23rd Apr2020

‘A Nun’s Curse’ Review

by Dom Hastings

Stars: Felissa Rose, Damian Maffei, Gunner Willis, Kristi Ray, Jason Vail, Erika Edwards | Written and Directed by Tommy Faircloth

“Prisoners begged for mercy…they got nun.”

In horror cinema, groups of young adults always seem to find themselves entering spooky or abandoned locations… Will they ever learn?

Opening in a palette of creepy-cool midnight blue, Ashley-Kae (Erika Edwards) retells her nighttime childhood entailing her fear of the terrifying Sister Monday (Felissa Rose) hidden under the bed, in her closet, and in her head. In the present day, however, she leads a group consisting of her sister, her sister’s boyfriend, and a classmate. At first, in Ashley being a keen photographer, the group take a stop on their travels (much to the dismay of the sister and her boyfriend), so that Ashley is able to capture a few shots for her thesis, but that isn’t her only desire. Only a short distance away is an abandoned prison… Unlike other abandoned prisons, this one is special because during its operation, Sister Monday murdered the inmates.

Anthony (Damian Maffei), being as clumsy as he is a humour merchant, loses his car keys for the group’s vehicle. Oh no… what a coincidence, it looks like they will have to travel to the abandoned prison after all to gain shelter and wait for help. Like Anthony, Ashley’s sister Gabby (Kristi Ray) is fuming over this unwanted diversion from their fancy cabin/summer house destination, whereas fellow student Michael (Gunner Willis) is cautious, but doesn’t really care. When they finally get to the prison, tensions begin to rise, and inevitably, they spit-up in pairs, and again into individuals when night-time occurs. During this potential night of terror, the real question is whether the prison’s haunting is legitimate or whether this is just Ashley’s fantasy.

On the outside, A Nun’s Curse has got stereotype after stereotype written all over it, however, that isn’t quite the case…thankfully. Instead of pursuing the easy one-by-one death commonly apparent in horrors featuring a group of young adults entering a suspicious, monster-inhabited location, we are instead presented with a more atmospheric, and almost psychological horror. The film does play out to suggest the former, but as A Nun’s Curse gradually transcends away from that mould, all predictions and expectations go out the window, thus establishing a much welcomed unpredictability.

On a technical level, A Nun’s Curse provides arguably some of the best night-time sequences witnessed in horror.

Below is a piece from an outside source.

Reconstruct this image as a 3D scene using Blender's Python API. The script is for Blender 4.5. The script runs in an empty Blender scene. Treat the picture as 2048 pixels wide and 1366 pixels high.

A series of 3D-ish effects dripped in midnight blue, the outcomes range from Sister Monday in excruciatingly terrifying glory, and unmatched terror displayed by the prison’s guests, as they, like the viewer, delve deep into deadly mystery.

Ultimately, A Nun’s Curse is a fantastic achievement in low-budget filmmaking. At just over 70-minutes long, this horror is deep within a game of death as to whether the film is just too short, yet writer-director Tommy Faircloth (The Cabin, Dollface) successfully avoids the viewer notion of wanting more. If anything, the short running time poses no noticeability whatsoever during the entirety of A Nun’s Curse. Produced at a low budget also, it is not only a movie miracle that there is an ambiance of this film feeling like any other mainstream horror, but it is an intense and dedicated skill from the entire production team, and not at any point does this production feel cheap.

*** 3/5

A Nun’s Curse is released on May 12th, courtesy of Uncork’d Entertainment.